Живая природа существенно изменилась в нашем восприятии оттого, что мы узнали структуру клетки. Мы другими глазами смотрим на растения и животных после того, как познакомились (пусть весьма поверхностно) с принципами передачи генетической информации… Обычная художественная литература (в частности, поэзия) очень незначительно использует этот новый образный материал, эти новые художественные средства, порожденные сегодняшним уровнем наших знаний о мире. Научная фантастика использует их широко. Они естественно входят в каждое (или почти в каждое) произведение этого жанра. Это делает их очень современными, очень сегодняшними и очень притягательными…

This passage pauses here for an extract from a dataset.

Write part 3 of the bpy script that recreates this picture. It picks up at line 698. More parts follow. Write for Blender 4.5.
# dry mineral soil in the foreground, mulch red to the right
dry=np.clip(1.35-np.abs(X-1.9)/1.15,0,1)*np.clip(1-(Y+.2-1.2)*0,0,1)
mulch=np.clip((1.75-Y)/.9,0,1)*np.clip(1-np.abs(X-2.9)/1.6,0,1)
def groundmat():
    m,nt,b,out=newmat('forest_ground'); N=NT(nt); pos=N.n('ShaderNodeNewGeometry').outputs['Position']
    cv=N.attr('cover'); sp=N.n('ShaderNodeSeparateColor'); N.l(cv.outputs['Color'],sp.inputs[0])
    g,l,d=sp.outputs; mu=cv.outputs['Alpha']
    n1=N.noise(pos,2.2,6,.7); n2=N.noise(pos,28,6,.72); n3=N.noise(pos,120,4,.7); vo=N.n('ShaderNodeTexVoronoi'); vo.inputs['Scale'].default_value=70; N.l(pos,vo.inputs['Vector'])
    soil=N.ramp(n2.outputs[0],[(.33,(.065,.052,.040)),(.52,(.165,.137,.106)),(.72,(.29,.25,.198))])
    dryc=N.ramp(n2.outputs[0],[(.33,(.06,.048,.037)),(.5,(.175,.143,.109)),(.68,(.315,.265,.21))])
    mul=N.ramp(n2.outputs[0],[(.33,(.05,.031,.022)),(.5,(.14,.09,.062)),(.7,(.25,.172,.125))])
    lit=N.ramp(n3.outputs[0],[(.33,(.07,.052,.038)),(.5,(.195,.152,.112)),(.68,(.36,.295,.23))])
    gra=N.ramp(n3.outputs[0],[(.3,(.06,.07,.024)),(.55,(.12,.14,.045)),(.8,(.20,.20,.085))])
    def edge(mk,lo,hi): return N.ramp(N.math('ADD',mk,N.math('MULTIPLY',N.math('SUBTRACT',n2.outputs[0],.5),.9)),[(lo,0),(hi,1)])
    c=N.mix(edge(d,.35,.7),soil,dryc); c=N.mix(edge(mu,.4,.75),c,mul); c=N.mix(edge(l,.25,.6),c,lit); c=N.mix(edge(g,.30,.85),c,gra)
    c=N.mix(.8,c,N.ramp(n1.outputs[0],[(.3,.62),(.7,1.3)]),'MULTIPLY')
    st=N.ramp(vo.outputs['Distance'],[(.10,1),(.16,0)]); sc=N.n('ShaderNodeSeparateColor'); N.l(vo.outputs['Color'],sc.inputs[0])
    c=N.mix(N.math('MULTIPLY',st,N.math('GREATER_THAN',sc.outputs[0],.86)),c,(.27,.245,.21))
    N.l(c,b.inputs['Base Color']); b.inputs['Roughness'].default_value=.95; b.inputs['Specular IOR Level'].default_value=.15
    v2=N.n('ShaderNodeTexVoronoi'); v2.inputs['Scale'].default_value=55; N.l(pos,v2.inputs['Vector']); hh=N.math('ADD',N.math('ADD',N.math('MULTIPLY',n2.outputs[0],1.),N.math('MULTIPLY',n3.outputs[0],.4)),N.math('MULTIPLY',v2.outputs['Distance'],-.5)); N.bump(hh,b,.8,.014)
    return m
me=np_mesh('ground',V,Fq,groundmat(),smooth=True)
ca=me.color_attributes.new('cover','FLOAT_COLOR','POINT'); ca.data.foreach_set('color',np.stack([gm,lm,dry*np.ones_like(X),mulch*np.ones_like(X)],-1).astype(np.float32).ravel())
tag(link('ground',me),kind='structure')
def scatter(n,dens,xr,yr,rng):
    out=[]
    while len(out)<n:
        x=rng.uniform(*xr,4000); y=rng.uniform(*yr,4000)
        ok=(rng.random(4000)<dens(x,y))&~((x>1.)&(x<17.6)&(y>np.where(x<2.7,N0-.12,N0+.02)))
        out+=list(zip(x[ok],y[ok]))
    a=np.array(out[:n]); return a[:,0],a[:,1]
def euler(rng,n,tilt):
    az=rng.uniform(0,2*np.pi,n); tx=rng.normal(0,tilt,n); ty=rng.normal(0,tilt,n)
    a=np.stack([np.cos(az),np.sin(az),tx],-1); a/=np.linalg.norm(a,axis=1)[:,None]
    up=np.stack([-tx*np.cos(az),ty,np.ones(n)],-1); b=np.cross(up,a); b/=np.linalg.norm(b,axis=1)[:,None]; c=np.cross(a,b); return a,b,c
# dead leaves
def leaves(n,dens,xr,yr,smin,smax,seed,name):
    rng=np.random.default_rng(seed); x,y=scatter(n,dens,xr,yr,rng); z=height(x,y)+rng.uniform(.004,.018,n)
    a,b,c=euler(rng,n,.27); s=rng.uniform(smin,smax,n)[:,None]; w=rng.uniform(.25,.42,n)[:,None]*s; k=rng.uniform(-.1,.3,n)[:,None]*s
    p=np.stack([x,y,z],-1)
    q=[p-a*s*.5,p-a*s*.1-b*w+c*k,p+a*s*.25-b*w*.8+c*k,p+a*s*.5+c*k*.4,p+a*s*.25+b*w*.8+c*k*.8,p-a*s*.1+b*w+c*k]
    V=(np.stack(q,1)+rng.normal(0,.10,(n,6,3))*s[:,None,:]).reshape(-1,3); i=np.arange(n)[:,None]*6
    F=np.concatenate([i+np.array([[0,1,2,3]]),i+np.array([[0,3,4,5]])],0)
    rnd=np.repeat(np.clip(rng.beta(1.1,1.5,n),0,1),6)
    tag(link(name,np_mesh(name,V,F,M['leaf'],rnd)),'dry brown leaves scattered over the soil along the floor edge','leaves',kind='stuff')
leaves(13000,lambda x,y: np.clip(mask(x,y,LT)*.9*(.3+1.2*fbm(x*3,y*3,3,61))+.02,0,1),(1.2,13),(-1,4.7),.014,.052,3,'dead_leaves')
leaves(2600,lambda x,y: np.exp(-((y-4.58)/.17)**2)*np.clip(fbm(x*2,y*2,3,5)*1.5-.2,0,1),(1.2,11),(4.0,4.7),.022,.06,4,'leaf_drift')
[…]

Я хочу сказать, что научная фантастика удовлетворяет определенные эмоциональные потребности читателя, потребности, которые не удовлетворяет никакой другой вид искусства. Приведу два примера. У большинства людей с детских лет сохранилась потребность в сказке, в настоящих, добротных сказках, где герой обладает удивительными качествами (самый сильный, самый смелый…). Каждому приятно представить себя на его месте (“А я бы…”). И вот эту детскую, но очень, по-моему, приятную потребность людей тоже удовлетворяет фантастика. Иногда откровенно - расписывая совершенно необычайные приключения на далеких планетах; иногда значительно более тонко и совершенно - заставляя распутывать сложный клубок, сплетенный из этических и научных проблем…
А разве не сказочна возможность оторвать героя от будничных дел, заставить решать грандиозные задачи, совершать космические подвиги, испытывать невероятнейшие приключения? Разве не веет настоящей, добротной романтикой со страниц, посвященных полетам человека к далеким звездам?
И наконец, любопытство. Человек мечтает заглянуть в будущее, особенно далекое, отделенное от сегодняшнего дня десятками, сотнями, а может быть, и тысячами лет, в будущее, качественно отличающееся от настоящего. Это любопытство, которое не может быть удовлетворено. А ведь так интересно!